To express constrained parameterizations (like a simplex where the values need to be positive and sum to one, or a covariance matrix which must be positive definite), you need to work backward from the fact that Stan requires unconstrained parameters. So what you need to do with constraints is reduce the number of degrees of freedom in your parameterization and then reconstruct what you need. For instance, to get a sum-to-zero vector, you declare a parameter vector of one smaller size, then define a transformed parameter where the last value is the negative sum of the first values to make sure it sums to zero. There’s a reduced number of actual parameters. Then you need to apply the log Jacobian if the transform’s non-linear in the parameters.

This looks like a tricky thing to solve as it involves all the data x — are you sure there are solutions?

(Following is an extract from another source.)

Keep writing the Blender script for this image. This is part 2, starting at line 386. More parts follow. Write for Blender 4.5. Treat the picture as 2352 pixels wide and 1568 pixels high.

Many thanks for clarifying the problem.

Following your suggestions I have rewritten (and reparametrized) the illustrative problem. I also included example numbers for perhaps more clarity.
(Answering your question - yes, I think there are solutions here, meaning there is an infinite number of matrices satisfying the constraints)

/*
Estimate matrix elements a,b,c,d
given row and column totals
                Total
         a   b  70
         c   d  30
Total   60  40            
*/

parameters {
  real<lower=0, upper=60> a;
}

transformed parameters {
  real b;
  real c;
  real d;
  b = 70 - a;
  c = 60 - a;
  d = 30 - c;
}

model {
  a ~ normal(40, 15);
}

Now we have only one free parameter, a, while b, c, & d are determined based on constraints, i.e. such that they add-up to the known row and column totals.
Imposing prior (here - normal) distribution on a, we can draw distrubutions of b, c & d, as the figure below shows.

OK, in this setting it no longer seems to be Bayesian inference (unless perhaps we stick with the interpretation mentioned in the original post, that the constraints themselves are a peculiar likelihood, taking value of 1 when the constraints are satisfied, 0 otherwise).

Still, I have a few concerns:

  1. I would actually like to assume that a,b,c,d are non-negative. Assuming bounds for a <0,60> provides non-negativity of b & c, but not d. Of course for this 2x2 example oun can easily find proper bounds for a <30,60> but it is not the point, since for bigger or more general problems such derivations will likely be infeasible. Adding explicit zero lower bounds to the transformed parameters leads to sampling problems (initial value rejections and divergent transitions) and much, much slower execution - I presume that the sampler bumps at bounds of parameter space. Is it therefore legitimate to use the program without zero lower bounds, and then simply remove all ‘posterior’ samples containing negative values and use such a ‘filtered’ distribution for inference?

  2. This simplistic problem is in fact an illustration of a more general situation, in which constraints on parameters are forumlated as a system of (possibly non-linear) equations. Is it possible to solve in Stan - e.g. in the transformed parameters block - a system of non-linear equations involving both free and transformed parameters, without deriving explicit analytical solution? In the context of the above example, would it be possible to write constraints in their ‘structural’ form, i.e. a+b=70 etc. and solve numerically?

  3. My previous approach implied too wide parameter space at the beginning (with four free parameters, instead of just one), being then constrained significantly by the ‘sampling distribution’. I believe this hampered execution times etc. But, on the other hand, it allowed to avoid analytical derivations of transformed parameters. Would you consider that approach valid as such?

Thanks
Jakub

It’s still Bayesian, but there’s only a single free parameter. You can get Bayesian inference over the others.

But if you have known row and column totals in the 2 x 2 case, you can just solve for the matrix. In the 3 x 3 case, the row and column totals only give you 6 degrees of freedom, so you won’t get unique solutions.

Yes, you can solve algebraic equations now in Stan, but I’m not sure how effective that’d be at producing constraints. In general, using constraints where they’re valid is much more effective than adding soft constraints.